▸ **Recorded information**:

┌──

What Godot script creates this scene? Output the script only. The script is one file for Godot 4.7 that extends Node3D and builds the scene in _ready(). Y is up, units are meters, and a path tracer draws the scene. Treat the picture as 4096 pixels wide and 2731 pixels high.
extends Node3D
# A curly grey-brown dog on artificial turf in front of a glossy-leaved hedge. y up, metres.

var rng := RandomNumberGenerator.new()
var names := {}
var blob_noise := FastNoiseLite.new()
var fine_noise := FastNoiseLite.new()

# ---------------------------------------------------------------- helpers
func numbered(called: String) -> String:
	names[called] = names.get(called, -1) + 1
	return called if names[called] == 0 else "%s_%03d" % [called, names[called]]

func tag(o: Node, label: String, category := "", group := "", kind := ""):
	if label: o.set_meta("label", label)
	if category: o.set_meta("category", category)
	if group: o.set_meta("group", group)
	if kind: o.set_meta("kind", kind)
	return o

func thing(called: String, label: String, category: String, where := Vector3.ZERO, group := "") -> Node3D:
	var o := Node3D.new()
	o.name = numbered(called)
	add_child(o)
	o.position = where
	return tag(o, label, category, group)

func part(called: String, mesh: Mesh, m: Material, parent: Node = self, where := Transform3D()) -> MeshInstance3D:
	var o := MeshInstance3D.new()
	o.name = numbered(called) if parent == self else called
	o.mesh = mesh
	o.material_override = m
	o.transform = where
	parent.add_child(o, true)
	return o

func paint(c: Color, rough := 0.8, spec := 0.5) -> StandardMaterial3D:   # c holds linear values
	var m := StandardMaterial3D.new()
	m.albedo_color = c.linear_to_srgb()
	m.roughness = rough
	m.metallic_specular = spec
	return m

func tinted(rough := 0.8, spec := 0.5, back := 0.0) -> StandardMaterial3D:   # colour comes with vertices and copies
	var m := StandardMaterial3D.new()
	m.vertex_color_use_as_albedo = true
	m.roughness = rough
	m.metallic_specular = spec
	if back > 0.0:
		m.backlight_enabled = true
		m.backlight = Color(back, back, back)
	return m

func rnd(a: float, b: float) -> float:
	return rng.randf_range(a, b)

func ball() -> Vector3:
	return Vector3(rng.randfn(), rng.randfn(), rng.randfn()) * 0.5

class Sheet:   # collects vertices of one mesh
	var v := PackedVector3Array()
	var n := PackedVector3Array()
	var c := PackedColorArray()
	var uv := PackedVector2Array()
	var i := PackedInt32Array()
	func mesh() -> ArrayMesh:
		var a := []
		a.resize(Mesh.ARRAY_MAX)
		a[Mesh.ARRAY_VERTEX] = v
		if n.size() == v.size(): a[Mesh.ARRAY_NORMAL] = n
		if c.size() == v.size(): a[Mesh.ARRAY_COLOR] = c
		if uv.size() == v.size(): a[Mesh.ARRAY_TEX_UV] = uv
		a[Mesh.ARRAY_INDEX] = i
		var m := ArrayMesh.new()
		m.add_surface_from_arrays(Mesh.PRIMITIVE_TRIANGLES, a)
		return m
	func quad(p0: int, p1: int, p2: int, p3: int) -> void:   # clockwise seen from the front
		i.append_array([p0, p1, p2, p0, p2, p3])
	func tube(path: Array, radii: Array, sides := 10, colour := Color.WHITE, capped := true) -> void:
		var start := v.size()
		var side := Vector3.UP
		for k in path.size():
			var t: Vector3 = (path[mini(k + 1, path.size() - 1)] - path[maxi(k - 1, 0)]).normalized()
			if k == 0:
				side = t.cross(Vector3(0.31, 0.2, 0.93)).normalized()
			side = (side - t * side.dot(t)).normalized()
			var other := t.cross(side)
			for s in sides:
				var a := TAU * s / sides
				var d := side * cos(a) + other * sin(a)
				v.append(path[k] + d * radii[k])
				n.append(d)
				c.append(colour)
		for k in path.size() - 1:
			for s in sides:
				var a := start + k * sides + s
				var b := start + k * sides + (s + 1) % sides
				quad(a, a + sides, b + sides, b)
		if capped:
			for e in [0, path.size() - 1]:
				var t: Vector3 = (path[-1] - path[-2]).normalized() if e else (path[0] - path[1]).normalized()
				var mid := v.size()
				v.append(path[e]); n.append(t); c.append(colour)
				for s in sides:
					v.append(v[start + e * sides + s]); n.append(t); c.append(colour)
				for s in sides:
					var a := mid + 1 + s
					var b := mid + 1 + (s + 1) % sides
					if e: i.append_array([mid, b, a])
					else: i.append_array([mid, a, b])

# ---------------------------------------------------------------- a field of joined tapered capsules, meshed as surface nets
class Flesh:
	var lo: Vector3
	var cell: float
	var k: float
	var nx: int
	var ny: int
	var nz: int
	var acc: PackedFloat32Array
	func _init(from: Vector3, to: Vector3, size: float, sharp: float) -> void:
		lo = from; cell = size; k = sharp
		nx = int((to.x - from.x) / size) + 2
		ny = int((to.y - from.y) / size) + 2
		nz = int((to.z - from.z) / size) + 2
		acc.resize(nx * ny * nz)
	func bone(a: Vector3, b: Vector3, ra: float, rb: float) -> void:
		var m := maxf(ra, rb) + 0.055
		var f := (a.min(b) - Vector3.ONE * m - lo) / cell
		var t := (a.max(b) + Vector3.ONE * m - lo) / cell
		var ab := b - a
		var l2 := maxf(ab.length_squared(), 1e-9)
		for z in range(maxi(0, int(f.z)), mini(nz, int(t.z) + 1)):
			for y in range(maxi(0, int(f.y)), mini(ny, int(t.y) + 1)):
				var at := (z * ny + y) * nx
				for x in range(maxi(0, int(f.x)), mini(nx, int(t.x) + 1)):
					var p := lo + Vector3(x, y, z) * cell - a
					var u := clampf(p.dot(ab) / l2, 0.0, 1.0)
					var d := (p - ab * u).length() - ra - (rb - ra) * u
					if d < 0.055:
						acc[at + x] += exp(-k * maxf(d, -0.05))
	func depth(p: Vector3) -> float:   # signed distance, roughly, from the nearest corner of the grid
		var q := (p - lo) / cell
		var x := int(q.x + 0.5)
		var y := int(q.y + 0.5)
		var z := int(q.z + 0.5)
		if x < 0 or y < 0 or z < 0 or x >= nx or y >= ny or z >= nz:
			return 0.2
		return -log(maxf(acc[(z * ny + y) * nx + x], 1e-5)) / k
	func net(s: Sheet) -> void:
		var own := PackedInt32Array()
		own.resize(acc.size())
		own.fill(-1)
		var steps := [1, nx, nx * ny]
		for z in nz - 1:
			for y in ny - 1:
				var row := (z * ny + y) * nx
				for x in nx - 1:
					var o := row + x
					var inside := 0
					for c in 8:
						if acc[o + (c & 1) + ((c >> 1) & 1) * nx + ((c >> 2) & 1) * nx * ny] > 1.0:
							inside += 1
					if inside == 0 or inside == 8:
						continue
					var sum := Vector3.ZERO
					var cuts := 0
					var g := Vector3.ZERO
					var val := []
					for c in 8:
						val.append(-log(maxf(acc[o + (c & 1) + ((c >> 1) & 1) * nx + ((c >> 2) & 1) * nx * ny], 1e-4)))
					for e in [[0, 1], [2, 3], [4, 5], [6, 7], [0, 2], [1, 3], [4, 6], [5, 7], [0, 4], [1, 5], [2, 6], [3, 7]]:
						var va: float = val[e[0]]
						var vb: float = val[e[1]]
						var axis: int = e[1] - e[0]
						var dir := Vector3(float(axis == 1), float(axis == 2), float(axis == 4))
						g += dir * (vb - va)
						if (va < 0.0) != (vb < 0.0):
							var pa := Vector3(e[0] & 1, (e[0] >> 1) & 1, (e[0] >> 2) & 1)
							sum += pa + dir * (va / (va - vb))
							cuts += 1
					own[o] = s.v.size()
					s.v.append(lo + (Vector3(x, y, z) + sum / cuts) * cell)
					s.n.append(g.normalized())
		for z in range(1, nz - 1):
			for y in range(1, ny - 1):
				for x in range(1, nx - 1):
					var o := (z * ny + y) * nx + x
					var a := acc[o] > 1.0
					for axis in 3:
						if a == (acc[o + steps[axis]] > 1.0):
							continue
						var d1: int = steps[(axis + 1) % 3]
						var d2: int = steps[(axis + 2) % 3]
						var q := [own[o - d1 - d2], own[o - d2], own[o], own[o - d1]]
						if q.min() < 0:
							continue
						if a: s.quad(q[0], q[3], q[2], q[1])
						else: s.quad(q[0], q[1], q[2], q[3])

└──

▸ **Aim**: Exactly as written, please reproduce the lines from the first line of the data to the line containing "# A curly grey-brown", inclusive, and nothing else.

▸ **Exercise output**:
What Godot script creates this scene? Output the script only. The script is one file for Godot 4.7 that extends Node3D and builds the scene in _ready(). Y is up, units are meters, and a path tracer draws the scene. Treat the picture as 4096 pixels wide and 2731 pixels high.
extends Node3D
# A curly grey-brown dog on artificial turf in front of a glossy-leaved hedge. y up, metres.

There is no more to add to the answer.